It is upon this point where the writings of
Machiavel, having for the rest excelled all other authors, come
as far to excel themselves.
"Commonwealths, says he, have had three ways of propagating
themselves: One after the manner of monarchies, by imposing the
yoke, which was the way of Athens, and, toward the latter times,
of Lacedaemon; another by equal leagues, which is the way of
Switzerland (I shall add of Holland, though since his time); a
third by unequal leagues, which, to the shame of the world, was
never practised, nay, nor so much as seen or minded, by any other
commonwealth but that only of Rome. They will each of them,
either for caution or imitation, be worthy to be well weighed,
which is the proper work of this place. Athens and Lacedaemon
have been the occasion of great scandal to the world, in two, or
at least one of two regards: the first, their emulation, which
involved Greece in perpetual wars; the second, their way of
propagation, which by imposing yokes upon others, was plainly
contradictory to their own principles.
"For the first: governments, be they of what kind soever, if
they be planted too close, are like trees, that impatient in
their growth to have it hindered, eat out one another.

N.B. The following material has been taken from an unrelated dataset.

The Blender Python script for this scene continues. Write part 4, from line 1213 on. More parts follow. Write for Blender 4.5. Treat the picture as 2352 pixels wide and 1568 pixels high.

It was not
unknown to these in speculation, or, if you read the story of
Agesilaus, in action, that either of them with 30,000 men might
have mastered the East; and certainly, if the one had not stood
in the other's light, Alexander had come too late to that end,
which was the means (and would be if they were to live again) of
ruin, at least to one of them; wherefore with any man that
understands the nature of government this is excusable.